Il aura fallu aux sénateurs quelques heures pour examiner le projet de loi qui vise à accélérer les simplifications administratives pour construire de nouveaux réacteurs nucléaires. Ils auront toutefois eu le temps d'élargir sa portée.
Le projet de loi vise à simplifier les procédures administratives pour la construction de nouvelles installations à proximité de sites nucléaires existants. Cela pour une durée limitée à 15 ans dans le texte initial, portée à 20 ans par les sénateurs en commission, puis à 27 ans dans l'hémicycle.
Concrètement, les sites seront dispensés d'autorisation d'urbanisme car le contrôle de conformité sera assuré par l'Etat. Le droit d'expropriation sera assoupli. Ou encore les travaux sur les bâtiments non destinés à recevoir des substances radioactives pourront être engagés avant clôture de l'enquête publique. Surtout, les sénateurs réunis en commission ont ajouté une disposition majeure : la suppression de l'objectif de réduction à 50% de la part du nucléaire dans le mix électrique de la France (contre environ 75% aujourd'hui). De quoi donner une envergure politique à ce texte très technique, en rompant clairement avec la stratégie de sortie progressive de l'atome qui prévaut depuis 2015 dans la loi.
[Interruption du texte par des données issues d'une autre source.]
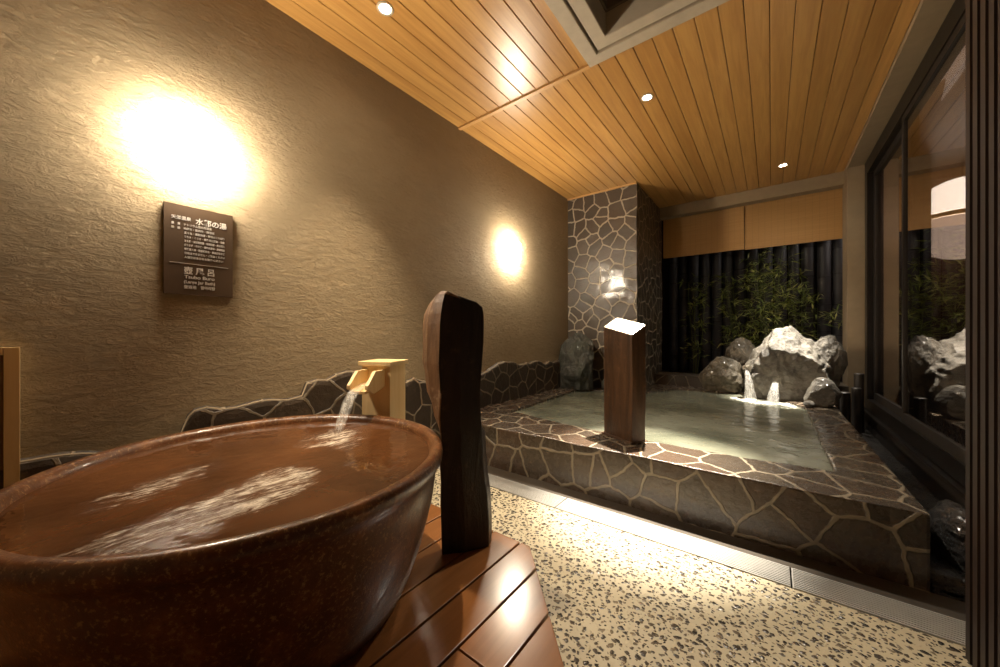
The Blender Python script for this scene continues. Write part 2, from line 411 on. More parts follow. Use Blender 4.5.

Greenpeace juge « scandaleux » les amendements du Sénat
Des amendements jugés « scandaleux » par l'organisation Greenpeace France, pour laquelle « le Sénat sabote le débat démocratique et court-circuite l'agenda législatif ». Pour les militants écologistes, le projet de loi met les parlementaires devant le « fait accompli, » alors qu'un débat public sur la construction de nouveaux réacteurs nucléaires n'est pas terminé. Un argument réfuté par la ministre. « Ce texte ne préempte en aucun cas les décisions qui seraient prises sur l'avenir du mix énergétique français ou sur la construction du programme EPR2 ».
Agnès Pannier-Runacher a d'ailleurs voulu rassurer au Sénat : « Le texte ne modifie ni le processus d'autorisation environnementale, ni le processus d'autorisation de création qui traite des enjeux de sûreté nucléaire », a-t-elle souligné. « Ce texte n'est pas un texte de programmation énergétique », a également insisté la ministre. Le projet de loi d'accélération « ne préempte pas la technologie des réacteurs et peut donc s'appliquer tout aussi bien à des EPR (réacteurs pressurisés, ndlr) qu'à des SMR (réacteurs de plus petite taille, ndlr) », a encore relevé la ministre. Mais il « n'en est pas moins très important », a-t-elle affirmé. Ses dispositions « vont avoir un impact sur le délai de mise en services, et donc sur le coût des éventuels futurs nouveaux réacteurs nucléaires en France ». « En gros, on ne perd pas de temps », ce texte technique « permettra de ne pas ajouter un délai de deux à trois années à la construction d'un réacteur ».
Concrétiser la relance d'une politique nucléaire « ambitieuse et durable »
Deuxième volet du triptyque énergie - après un texte consacré aux énergies renouvelables et avant une loi de programmation - il doit permettre de concrétiser la relance d'une politique nucléaire « ambitieuse et durable » amorcée par Emmanuel Macron. Le président de la République a annoncé son intention de construire six nouveaux réacteurs et souhaité que soient lancées les études pour la construction de huit autres.
Outre Les Républicains et les centristes, les groupes RDPI à majorité Renaissance, RDSE à majorité radicale et Indépendants ont d'ores et déjà annoncé qu'ils voteraient le texte. Le groupe CRCE à majorité communiste s'abstiendra. Quant aux socialistes, ils reprochent à la commission des Affaires économiques de l'avoir « dévoyé ». Le Sénat se prononcera sur l'ensemble du texte lors d'un vote solennel mardi prochain avant son retour à l'Assemblée nationale.